匿名組合と聞くとあやしげなイメージが漂いますが、匿名組合とは、商法の定めに従い、匿名組合員(=投資家)が事業の営業のために出資をし、その営業により生じた収益を分配してもらう権利を組合員が得るスキームです。例えば、営業者と投資家との間において契約が交わされますが、出資先の不動産の登記などは営業者名になりますので、出資先の名前が出ないところが特徴になります。
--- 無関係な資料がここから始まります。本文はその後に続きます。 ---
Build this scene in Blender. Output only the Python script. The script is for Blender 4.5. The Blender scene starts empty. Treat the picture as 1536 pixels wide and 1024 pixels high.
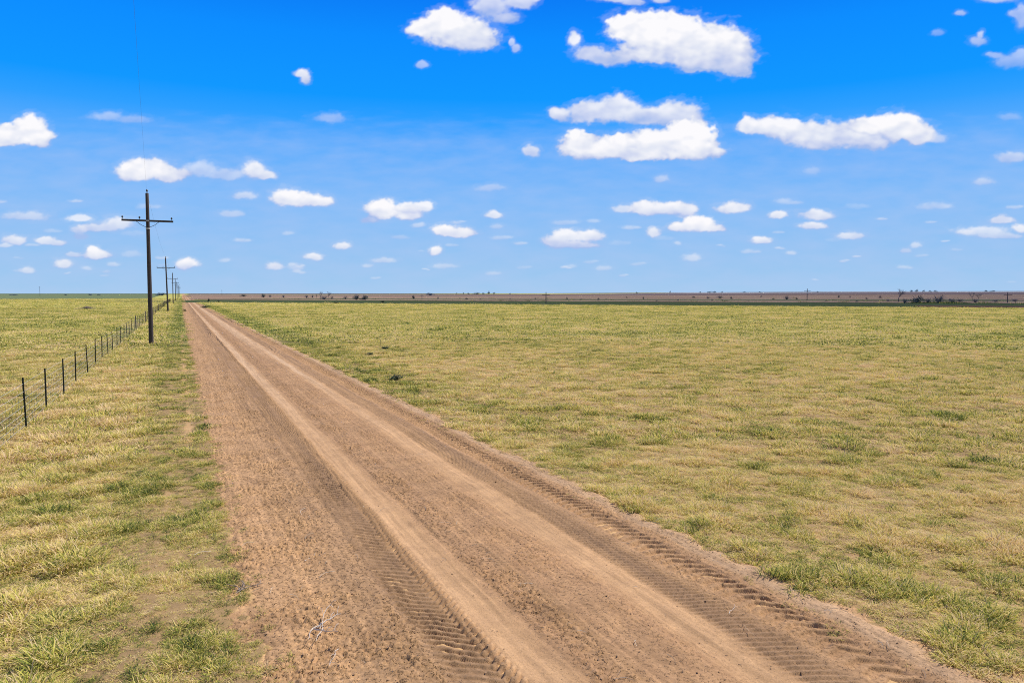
import bpy, math, random
import numpy as np
from mathutils import Vector, Matrix

random.seed(7); RNG = np.random.default_rng(11)
scene = bpy.context.scene
col = scene.collection
R = math.radians

# ------------------------------------------------------------------ camera geometry
FPX = 1109.0            # focal length in pixels of a 1536 px wide frame
CAM_H = 3.0
YAW = R(23.92)          # the road runs along +Y, the camera looks to the right of it
PITCH = R(3.715)

def ray(px, py):
    u = (px - 768) / FPX; v = -(py - 512) / FPX
    fy = math.cos(PITCH) + v * math.sin(PITCH); fz = -math.sin(PITCH) + v * math.cos(PITCH)
    return (u * math.cos(YAW) + fy * math.sin(YAW), -u * math.sin(YAW) + fy * math.cos(YAW), fz)

def project(x, y, z):
    """numpy: world direction / point (relative to the eye) -> photo pixels, for where each cloud stands in the sky"""
    fwd = x * math.sin(YAW) + y * math.cos(YAW)
    rt = x * math.cos(YAW) - y * math.sin(YAW)
    dep = fwd * math.cos(PITCH) - z * math.sin(PITCH)
    up = fwd * math.sin(PITCH) + z * math.cos(PITCH)
    dep = np.maximum(dep, 1e-3)
    return 768 + FPX * rt / dep, 512 - FPX * up / dep

def road_off(y):
    return -1.6 * (1 - np.exp(-np.maximum(y, 0) / 250.0))

# ------------------------------------------------------------------ numpy noise
_perm = RNG.permutation(256).astype(np.int64); _perm = np.concatenate([_perm, _perm])
_ang = RNG.uniform(0, 2 * np.pi, 256); _gx = np.cos(_ang); _gy = np.sin(_ang)
def perlin(x, y, seed=0):
    x = np.asarray(x, float) + seed * 17.31; y = np.asarray(y, float) + seed * 9.77
    xi = np.floor(x).astype(np.int64); yi = np.floor(y).astype(np.int64)
    xf = x - xi; yf = y - yi
    u = xf * xf * xf * (xf * (xf * 6 - 15) + 10); v = yf * yf * yf * (yf * (yf * 6 - 15) + 10)
    def gr(ix, iy, dx, dy):
        h = _perm[(_perm[ix & 255] + (iy & 255)) & 511]
        return _gx[h] * dx + _gy[h] * dy
    a = gr(xi, yi, xf, yf); b = gr(xi + 1, yi, xf - 1, yf)
    c = gr(xi, yi + 1, xf, yf - 1); d = gr(xi + 1, yi + 1, xf - 1, yf - 1)
    return ((a * (1 - u) + b * u) * (1 - v) + (c * (1 - u) + d * u) * v) * 1.5
def fbm(x, y, octv=4, seed=0, gain=0.5):
    s = 0; a = 1; t = 0
    ca, sa = math.cos(0.6), math.sin(0.6)
    x = np.asarray(x, float); y = np.asarray(y, float)
    for o in range(octv):
        s = s + a * perlin(x, y, seed + o * 3.7); t += a; a *= gain
        x, y = (x * ca - y * sa) * 2.03, (x * sa + y * ca) * 2.03
    return s / t
def sstep(a, b, x):
    t = np.clip((x - a) / (b - a), 0, 1); return t * t * (3 - 2 * t)
def bandf(x, a, b, s):
    return sstep(a - s, a + s, x) * (1 - sstep(b - s, b + s, x))

# ------------------------------------------------------------------ mesh helpers
def raw_mesh(name, verts, faces_flat, sizes, attrs=None, smooth=False):
    me = bpy.data.meshes.new(name)
    v = np.ascontiguousarray(verts, dtype=np.float32)
    me.vertices.add(len(v)); me.vertices.foreach_set('co', v.ravel())
    if len(sizes):
        sizes = np.asarray(sizes, np.int32)
        me.loops.add(int(sizes.sum())); me.loops.foreach_set('vertex_index', np.asarray(faces_flat, np.int32))
        me.polygons.add(len(sizes))
        st = np.concatenate([[0], np.cumsum(sizes)[:-1]]).astype(np.int32)
        me.polygons.foreach_set('loop_start', st)
        try: me.polygons.foreach_set('loop_total', sizes)
        except Exception: pass
        me.polygons.foreach_set('use_smooth', np.full(len(sizes), smooth, dtype=bool))
    me.update(calc_edges=True)
    for k, (typ, arr) in (attrs or {}).items():
        a = me.attributes.new(k, typ, 'POINT')
        if typ == 'FLOAT': a.data.foreach_set('value', np.ascontiguousarray(arr, np.float32))
        elif typ == 'INT': a.data.foreach_set('value', np.ascontiguousarray(arr, np.int32))
        elif typ == 'FLOAT_VECTOR': a.data.foreach_set('vector', np.ascontiguousarray(arr, np.float32).ravel())
        elif typ == 'FLOAT_COLOR':
            c = np.ones((len(v), 4), np.float32); c[:, :3] = arr; a.data.foreach_set('color', c.ravel())
    return me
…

しかしながら、任意組合同様、匿名組合も法人格はなく、例えば減価償却費などもそもまま出資者が負担することに加え、任意組合と異なり出資者は出資の範囲でのみ責任を追えばよいこともあり、パススルー税制を活用したファンドといった投資商品として匿名組合はよく活用されています。

 

有限責任事業組合(LLP)

LLPの最初のLは有限のLimited、次のLは責任のLiability、Pは組合のPartnershipになりますが、事業を行うための有限責任の枠組みとして有限責任事業.組合(LLP)が活用されています。主として事業を行うための組合ですので、仮に出資を検討するというのであれば、非上場株式に出資を行うことと同じように考えるます。ただし、例えば、余剰資金の運用先として出資を検討するのであれば、流動性が高い上場株式への投資を検討する方が手元資金確保の側面からは望ましいと思います。

 

まとめ

今回は組合契約の特徴を見てきましたが、任意組合は無限責任であることを認識する他、組合契約自体は比較的に自由に内容を決めることが出来ますので、出資者に不利益な契約内容がないかは念のため専門家に見てもらうことが安全です。

投資は、さまざまなリスクを正しく認識したうえで、自分自身の判断と責任に基づいて行なわなければなりません。これが「自己責任」の原則です。組合を使う投資スキームはオーダーメードのスキームが多いため、一呼吸おいてしっかり検討を行うことが必要です。